— DATASET EXTRACT —
● ● ● ● ●

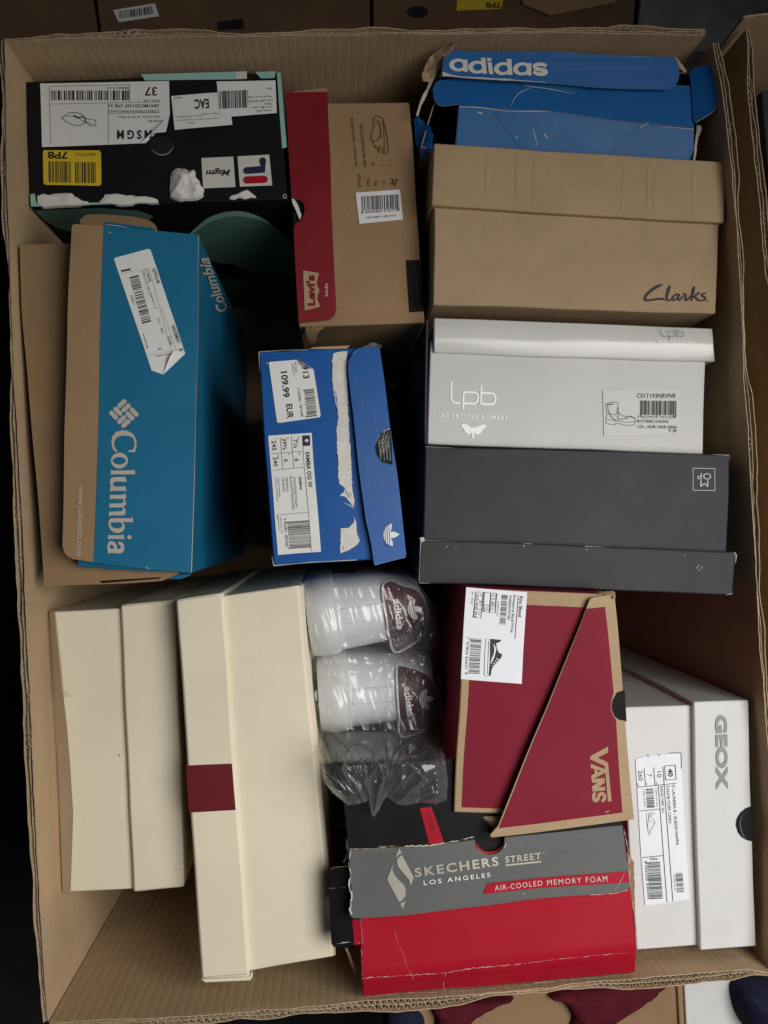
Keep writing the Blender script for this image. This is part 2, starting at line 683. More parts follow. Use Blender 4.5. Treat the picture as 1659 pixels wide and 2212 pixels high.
# ------------------------------------------------------------------ setting: ground
BASE = -RIM + 0.012        # inside bottom of the carton, as height above the rim

bm = bmesh.new()
bmesh.ops.create_grid(bm, x_segments=8, y_segments=8, size=6)
g = finish("ground", bm, 'ground', None, smooth=0, warped=False)
g["kind"] = "structure"


# ------------------------------------------------------------------ corrugated cartons
def resample(pts, step):
    out = []
    for i in range(len(pts) - 1):
        a, b = pts[i], pts[i + 1]
        n = max(1, int((b - a).length / step))
        for k in range(n):
            out.append(a.lerp(b, k / n))
    out.append(pts[-1])
    return out


def ribbon(name, curve, thick, ztop, zbot, nrow, m, parent, uvs=False):
    """Upright sheet of card along a plan curve; ztop is a list of heights."""
    n = len(curve)
    nor = []
    for i in range(n):
        d = (curve[min(n - 1, i + 1)] - curve[max(0, i - 1)])
        d = Vector((d.x, d.y)).normalized()
        nor.append(Vector((d.y, -d.x, 0)))
    bm = bmesh.new()
    uvl = bm.loops.layers.uv.new("UVMap")
    sides = []
    for off in (0.0, thick):
        rows = []
        for k in range(nrow + 1):
            rows.append([bm.verts.new((curve[i].x + nor[i].x * off, curve[i].y + nor[i].y * off,
                                       lerp(ztop[i], zbot, (k / nrow) ** 1.3))) for i in range(n)])
        sides.append(rows)
    s = [0.0]
    for i in range(1, n):
        s.append(s[-1] + (curve[i] - curve[i - 1]).length)
    for q, rows in enumerate(sides):
        for k in range(nrow):
            for i in range(n - 1):
                vs_ = [rows[k][i], rows[k][i + 1], rows[k + 1][i + 1], rows[k + 1][i]]
                uu = [(s[i], 0), (s[i + 1], 0), (s[i + 1], 0), (s[i], 0)]
                f = bm.faces.new(vs_ if q else vs_[::-1])
                for lp, u in zip(f.loops, uu if q else uu[::-1]):
                    lp[uvl].uv = (u[0], lp.vert.co.z)
    for i in range(n - 1):
        bm.faces.new((sides[0][0][i], sides[0][0][i + 1], sides[1][0][i + 1], sides[1][0][i])).material_index = 1
    for i in (0, n - 1):
        for k in range(nrow):
            bm.faces.new((sides[0][k][i], sides[1][k][i], sides[1][k + 1][i], sides[0][k + 1][i])).material_index = 1
    bmesh.ops.recalc_face_normals(bm, faces=bm.faces)
    return finish(name, bm, (m, 'kraft_edge'), parent, warped=False)


def carton_wall(root, pxs, h, seed, centre, th=0.0072, zbot=0.004, worn=0.004):
    pts = [at(x, y, h) for x, y in pxs]
    c = resample(pts, 0.006)
    mid = c[len(c) // 2]
    d = c[-1] - c[0]
    nrm = Vector((d.y, -d.x, 0)).normalized()
    if nrm.dot(mid - centre) < 0:      # make the curve's right-hand side point outwards
        c = c[::-1]

    def off(curve, o):
        out = []
        n = len(curve)
        for i in range(n):
            t = curve[min(n - 1, i + 1)] - curve[max(0, i - 1)]
            t = Vector((t.x, t.y)).normalized()
            oo = o[i] if isinstance(o, list) else o
            out.append(curve[i] + Vector((t.y, -t.x, 0)) * oo)
        return out

    def nzv(i, f, k):
        p = c[i]
        return noise.noise(Vector((p.x * f + seed * 7.3, p.y * f, k + seed)))

    n = len(c)
    crush = [max(0.35, min(1.2, 0.85 + 0.9 * nzv(i, 6, 1) + 0.5 * nzv(i, 20, 2))) for i in range(n)]
    z0 = RIM + h

    def ztop(k, amp=0.0030, drop=0.0):
        return [z0 - drop + amp * nzv(i, 14, k) + amp * 0.7 * nzv(i, 60, k + 3) + amp * 0.5 * nzv(i, 3.0, 9) for i in range(n)]

    inner = ribbon("wall", c, 0.0009, ztop(4), zbot, 12, 'kraft_wall', root)
    o1 = [th * 0.5 * crush[i] + 0.0006 * nzv(i, 50, 11) for i in range(n)]
    o2 = [th * crush[i] + 0.0008 * nzv(i, 50, 12) for i in range(n)]
    ribbon("middle_liner", off(c, o1), 0.0007, ztop(5, 0.003, 0.0012), z0 - 0.08, 3, 'kraft_edge', inner)
    ribbon("outer_liner", off(c, o2), 0.0009, ztop(6), zbot, 8, 'kraft_wall', inner)
    for lo, hi, pitch, k in (([0.0009] * n, o1, 0.0068, 7), (o1, o2, 0.0082, 8)):
        # sine sheet between two liners
        fine, ft = [], []
        s = 0.0
        for i in range(n - 1):
            L = (c[i + 1] - c[i]).length
            t = (c[i + 1] - c[i]).normalized()
            m_ = 5
            for q in range(m_):
                ss = s + L * q / m_
                w = 0.5 + 0.5 * math.sin(2 * math.pi * ss / pitch + 0.8 * nzv(i, 9, 20))
                a_ = lerp(lo[i], lo[i + 1], q / m_) + 0.0008
                b_ = lerp(hi[i], hi[i + 1], q / m_) - 0.0002
                p = c[i].lerp(c[i + 1], q / m_) + Vector((t.y, -t.x, 0)) * lerp(a_, b_, w)
                fine.append(p)
                ft.append(z0 - 0.0016 - worn + (0.003 + worn) * nzv(i, 40, k) + worn * 1.5 * nzv(i, 9, k + 5))
            s += L
        ribbon("flute", fine, 0.0005, ft, z0 - 0.05, 2, 'kraft_edge', inner)
    return inner


cen = at(850, 1130, 0)
root = thing("corrugated_carton", "large open corrugated cardboard carton holding all the shoe boxes", "carton",
             (at(860, 1140, 0).x, at(860, 1140, 0).y, 0.0), seed=1)
LEFT = [(12, 86), (18, 430), (34, 826), (54, 1229), (58, 1353), (73, 1673), (80, 1829), (91, 2007), (105, 2206)]
TOP = [(10, 90), (150, 82), (400, 80), (830, 75), (1179, 70), (1524, 76)]
RIGHT = [(1541, 92), (1558, 180), (1568, 260), (1577, 347), (1590, 486), (1600, 640), (1606, 816), (1615, 941), (1624, 1066), (1630, 1191),
         (1636, 1315), (1641, 1420), (1649, 1503), (1659, 1598), (1668, 1800), (1670, 2000), (1668, 2112)]
BOTTOM = [(107, 2206), (195, 2204), (350, 2197), (550, 2185), (829, 2160), (1000, 2149), (1179, 2134), (1379, 2111), (1479, 2103),
          (1619, 2092), (1664, 2100), (1682, 2102)]
for k, w in enumerate((LEFT, TOP, RIGHT, BOTTOM)):
    carton_wall(root, w, 0.0, k + 1.0, cen, *((0.0100, 0.004, 0.0) if k == 3 else ()))
# two bottom flaps meeting in a joint across the middle
for q, (y0, y1) in enumerate(((40, 1001), (1006, 2230))):
    bmf = bmesh.new()
    zf = BASE - 0.001 - 0.0005 * q
    a = [at(x, y, 0) for x, y in ((14 + 0.046 * y0, y0), (1540 + 0.06 * y0, y0), (1540 + 0.06 * y1, y1), (14 + 0.046 * y1, y1))]
    vs_ = [bmf.verts.new((p.x, p.y, RIM + zf)) for p in a]
    bmf.faces.new(vs_)
    refine(bmf, 0.08)
    r = bmesh.ops.extrude_face_region(bmf, geom=bmf.faces[:])
    for e in r['geom']:
        if isinstance(e, bmesh.types.BMVert):
            e.co.z -= 0.004
    bmesh.ops.recalc_face_normals(bmf, faces=bmf.faces)
    finish("bottom_flap", bmf, 'kraft_dark', root, warped=False)

# the neighbouring carton on the right
cen2 = at(2300, 1000, 0)
p_ = at(1900, 900, 0)
root = thing("corrugated_carton", "second corrugated carton cut off at the right edge, behind the full one", "carton", (p_.x, p_.y, 0.0), seed=2)
carton_wall(root, [(1618, 62), (1626, 100), (1629, 173), (1641, 295), (1656, 416), (1672, 640), (1695, 1000), (1730, 1700), (1745, 2100)], 0.0, 5.0, cen2)
carton_wall(root, [(1608, 40), (1640, 34), (1900, 20)], 0.012, 6.0, cen2)
bmf = bmesh.new()
for x, y in ((1625, 40), (2100, 40), (2200, 2100), (1750, 2100)):
    p = at(x, y, 0)
    bmf.verts.new((p.x, p.y, 0.012))
bmf.faces.new(bmf.verts[:])
finish("bottom_flap", bmf, 'kraft_dark', root, warped=False)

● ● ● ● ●

— AIM OF THE TASK —
Leave out the pictures and restate, word for word, the lines from the top of the data through the line containing "BASE = -RIM", both included.

— THE SOLUTION —
Keep writing the Blender script for this image. This is part 2, starting at line 683. More parts follow. Use Blender 4.5. Treat the picture as 1659 pixels wide and 2212 pixels high.
# ------------------------------------------------------------------ setting: ground
BASE = -RIM + 0.012        # inside bottom of the carton, as height above the rim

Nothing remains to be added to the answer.